Material shown:
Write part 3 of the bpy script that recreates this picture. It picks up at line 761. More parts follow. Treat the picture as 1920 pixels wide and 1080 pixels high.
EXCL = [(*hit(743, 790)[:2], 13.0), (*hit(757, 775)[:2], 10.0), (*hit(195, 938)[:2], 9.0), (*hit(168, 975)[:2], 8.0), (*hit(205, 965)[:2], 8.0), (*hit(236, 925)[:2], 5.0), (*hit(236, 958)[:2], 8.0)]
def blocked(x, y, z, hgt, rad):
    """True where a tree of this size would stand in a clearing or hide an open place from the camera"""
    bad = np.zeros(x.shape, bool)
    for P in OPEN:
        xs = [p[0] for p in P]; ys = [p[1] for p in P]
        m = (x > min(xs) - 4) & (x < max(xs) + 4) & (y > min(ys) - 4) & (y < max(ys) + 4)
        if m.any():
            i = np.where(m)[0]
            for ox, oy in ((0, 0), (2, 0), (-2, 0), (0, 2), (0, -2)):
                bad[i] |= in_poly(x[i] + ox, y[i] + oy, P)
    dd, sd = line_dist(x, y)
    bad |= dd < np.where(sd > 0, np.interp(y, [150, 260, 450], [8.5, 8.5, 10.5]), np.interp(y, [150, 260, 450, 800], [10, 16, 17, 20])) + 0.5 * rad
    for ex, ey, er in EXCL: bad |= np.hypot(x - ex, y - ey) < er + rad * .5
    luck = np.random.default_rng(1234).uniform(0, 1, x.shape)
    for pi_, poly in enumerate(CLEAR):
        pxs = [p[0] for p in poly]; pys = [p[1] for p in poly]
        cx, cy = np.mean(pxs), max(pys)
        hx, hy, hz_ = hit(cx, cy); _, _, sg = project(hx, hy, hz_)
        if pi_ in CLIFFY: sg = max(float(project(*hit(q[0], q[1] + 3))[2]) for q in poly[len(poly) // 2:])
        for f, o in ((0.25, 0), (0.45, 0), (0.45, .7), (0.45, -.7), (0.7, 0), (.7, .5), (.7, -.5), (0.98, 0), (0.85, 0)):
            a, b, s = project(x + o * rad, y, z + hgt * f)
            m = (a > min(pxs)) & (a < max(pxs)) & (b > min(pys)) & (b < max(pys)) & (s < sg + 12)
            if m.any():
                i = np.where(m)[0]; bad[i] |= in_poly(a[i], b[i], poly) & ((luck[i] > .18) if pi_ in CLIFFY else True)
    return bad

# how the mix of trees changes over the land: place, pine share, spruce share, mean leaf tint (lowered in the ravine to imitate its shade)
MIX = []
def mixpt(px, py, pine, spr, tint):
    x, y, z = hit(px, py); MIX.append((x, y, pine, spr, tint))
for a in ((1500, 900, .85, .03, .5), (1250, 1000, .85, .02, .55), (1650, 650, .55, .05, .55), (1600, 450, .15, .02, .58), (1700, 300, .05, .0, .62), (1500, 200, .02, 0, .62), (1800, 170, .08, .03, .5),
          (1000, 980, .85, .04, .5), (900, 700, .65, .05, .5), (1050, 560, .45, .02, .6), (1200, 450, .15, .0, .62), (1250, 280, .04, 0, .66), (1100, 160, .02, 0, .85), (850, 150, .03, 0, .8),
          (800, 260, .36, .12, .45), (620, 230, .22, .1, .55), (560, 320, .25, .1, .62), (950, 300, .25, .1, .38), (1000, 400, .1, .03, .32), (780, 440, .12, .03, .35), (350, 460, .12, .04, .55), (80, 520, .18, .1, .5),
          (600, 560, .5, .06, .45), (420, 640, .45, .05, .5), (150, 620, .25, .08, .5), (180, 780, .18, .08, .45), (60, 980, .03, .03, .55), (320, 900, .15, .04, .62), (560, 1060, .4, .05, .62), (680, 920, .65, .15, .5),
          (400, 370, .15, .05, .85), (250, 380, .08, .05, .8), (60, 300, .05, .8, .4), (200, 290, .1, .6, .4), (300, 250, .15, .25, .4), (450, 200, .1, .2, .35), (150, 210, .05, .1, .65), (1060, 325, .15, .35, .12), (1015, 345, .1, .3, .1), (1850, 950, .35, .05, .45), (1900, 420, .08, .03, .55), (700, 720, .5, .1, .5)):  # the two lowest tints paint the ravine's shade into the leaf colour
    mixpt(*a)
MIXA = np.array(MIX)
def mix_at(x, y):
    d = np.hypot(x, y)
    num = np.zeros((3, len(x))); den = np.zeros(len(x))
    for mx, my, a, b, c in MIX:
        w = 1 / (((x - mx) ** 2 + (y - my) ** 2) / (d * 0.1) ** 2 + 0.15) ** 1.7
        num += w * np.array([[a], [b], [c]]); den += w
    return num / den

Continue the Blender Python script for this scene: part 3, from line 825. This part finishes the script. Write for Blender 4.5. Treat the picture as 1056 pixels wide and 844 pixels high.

What to produce:
Repeat the material in full, exactly as it stands.

Output for this exercise:
Write part 3 of the bpy script that recreates this picture. It picks up at line 761. More parts follow. Treat the picture as 1920 pixels wide and 1080 pixels high.
EXCL = [(*hit(743, 790)[:2], 13.0), (*hit(757, 775)[:2], 10.0), (*hit(195, 938)[:2], 9.0), (*hit(168, 975)[:2], 8.0), (*hit(205, 965)[:2], 8.0), (*hit(236, 925)[:2], 5.0), (*hit(236, 958)[:2], 8.0)]
def blocked(x, y, z, hgt, rad):
    """True where a tree of this size would stand in a clearing or hide an open place from the camera"""
    bad = np.zeros(x.shape, bool)
    for P in OPEN:
        xs = [p[0] for p in P]; ys = [p[1] for p in P]
        m = (x > min(xs) - 4) & (x < max(xs) + 4) & (y > min(ys) - 4) & (y < max(ys) + 4)
        if m.any():
            i = np.where(m)[0]
            for ox, oy in ((0, 0), (2, 0), (-2, 0), (0, 2), (0, -2)):
                bad[i] |= in_poly(x[i] + ox, y[i] + oy, P)
    dd, sd = line_dist(x, y)
    bad |= dd < np.where(sd > 0, np.interp(y, [150, 260, 450], [8.5, 8.5, 10.5]), np.interp(y, [150, 260, 450, 800], [10, 16, 17, 20])) + 0.5 * rad
    for ex, ey, er in EXCL: bad |= np.hypot(x - ex, y - ey) < er + rad * .5
    luck = np.random.default_rng(1234).uniform(0, 1, x.shape)
    for pi_, poly in enumerate(CLEAR):
        pxs = [p[0] for p in poly]; pys = [p[1] for p in poly]
        cx, cy = np.mean(pxs), max(pys)
        hx, hy, hz_ = hit(cx, cy); _, _, sg = project(hx, hy, hz_)
        if pi_ in CLIFFY: sg = max(float(project(*hit(q[0], q[1] + 3))[2]) for q in poly[len(poly) // 2:])
        for f, o in ((0.25, 0), (0.45, 0), (0.45, .7), (0.45, -.7), (0.7, 0), (.7, .5), (.7, -.5), (0.98, 0), (0.85, 0)):
            a, b, s = project(x + o * rad, y, z + hgt * f)
            m = (a > min(pxs)) & (a < max(pxs)) & (b > min(pys)) & (b < max(pys)) & (s < sg + 12)
            if m.any():
                i = np.where(m)[0]; bad[i] |= in_poly(a[i], b[i], poly) & ((luck[i] > .18) if pi_ in CLIFFY else True)
    return bad

# how the mix of trees changes over the land: place, pine share, spruce share, mean leaf tint (lowered in the ravine to imitate its shade)
MIX = []
def mixpt(px, py, pine, spr, tint):
    x, y, z = hit(px, py); MIX.append((x, y, pine, spr, tint))
for a in ((1500, 900, .85, .03, .5), (1250, 1000, .85, .02, .55), (1650, 650, .55, .05, .55), (1600, 450, .15, .02, .58), (1700, 300, .05, .0, .62), (1500, 200, .02, 0, .62), (1800, 170, .08, .03, .5),
          (1000, 980, .85, .04, .5), (900, 700, .65, .05, .5), (1050, 560, .45, .02, .6), (1200, 450, .15, .0, .62), (1250, 280, .04, 0, .66), (1100, 160, .02, 0, .85), (850, 150, .03, 0, .8),
          (800, 260, .36, .12, .45), (620, 230, .22, .1, .55), (560, 320, .25, .1, .62), (950, 300, .25, .1, .38), (1000, 400, .1, .03, .32), (780, 440, .12, .03, .35), (350, 460, .12, .04, .55), (80, 520, .18, .1, .5),
          (600, 560, .5, .06, .45), (420, 640, .45, .05, .5), (150, 620, .25, .08, .5), (180, 780, .18, .08, .45), (60, 980, .03, .03, .55), (320, 900, .15, .04, .62), (560, 1060, .4, .05, .62), (680, 920, .65, .15, .5),
          (400, 370, .15, .05, .85), (250, 380, .08, .05, .8), (60, 300, .05, .8, .4), (200, 290, .1, .6, .4), (300, 250, .15, .25, .4), (450, 200, .1, .2, .35), (150, 210, .05, .1, .65), (1060, 325, .15, .35, .12), (1015, 345, .1, .3, .1), (1850, 950, .35, .05, .45), (1900, 420, .08, .03, .55), (700, 720, .5, .1, .5)):  # the two lowest tints paint the ravine's shade into the leaf colour
    mixpt(*a)
MIXA = np.array(MIX)
def mix_at(x, y):
    d = np.hypot(x, y)
    num = np.zeros((3, len(x))); den = np.zeros(len(x))
    for mx, my, a, b, c in MIX:
        w = 1 / (((x - mx) ** 2 + (y - my) ** 2) / (d * 0.1) ** 2 + 0.15) ** 1.7
        num += w * np.array([[a], [b], [c]]); den += w
    return num / den

Continue the Blender Python script for this scene: part 3, from line 825. This part finishes the script. Write for Blender 4.5. Treat the picture as 1056 pixels wide and 844 pixels high.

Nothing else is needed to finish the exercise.